May Vows to Push Brexit Deal Despite Rebellion


LONDON (Guardian) – Prime Minister Theresa May has told business leaders they must "play their part” in creating a successful post-Brexit Britain as she promised that her deal with the EU would set the UK on a path to a more prosperous future.
The prime minister said she was "unashamedly” putting economic success and the livelihoods of "real people” first as she attempted to seize the initiative back from febrile Tory Brexiters and win over business leaders with her future plans.
In a defiant speech to business leaders at the CBI’s annual conference, she said: "We’re not talking about political theory, but the reality of people’s lives and livelihoods; jobs depend on us getting this right.”

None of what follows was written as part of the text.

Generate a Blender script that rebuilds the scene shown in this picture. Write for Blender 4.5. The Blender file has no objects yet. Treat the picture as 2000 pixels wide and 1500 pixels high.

As she prepared to travel to Brussels this week to negotiate details of the UK’s future relationship with the EU, May stressed that business would have an essential role to play once that was agreed in showing that it "can and should” be a force for good.
She said that the best way to do that was invest in and provide skills for the next generation of British workers, as well as spending on research and development. "We will only succeed if business plays its part too,” she added.
As she enters perhaps the most perilous week of her premiership, May promised that her Brexit deal delivered on the central demand of voters in the 2016 referendum, by allowing the UK to control immigration.
 "Getting back full control of our borders is an issue of great importance to the British people,” she said, adding that EU citizens would no longer be able to "jump the queue ahead of engineers from Sydney or software developers from Delhi”.
Downing Street hopes that by stressing what it regards as the positive aspects of the deal reached with Brussels last week, May can win over doubters in her party and undercut Tory rightwingers calling for her to be ousted.
Ministers also hope that after this week’s talks with the European commission, the whole Brexit package, which also includes the withdrawal agreement containing the controversial backstop, can be approved at a special EU summit next Sunday.
May received the backing of Carolyn Fairbairn, the head of the CBI, who warned that UK firms were cancelling investments in Britain.
May insisted she would press ahead with her Brexit plans despite attempts from within her own party to force the government to take a different course.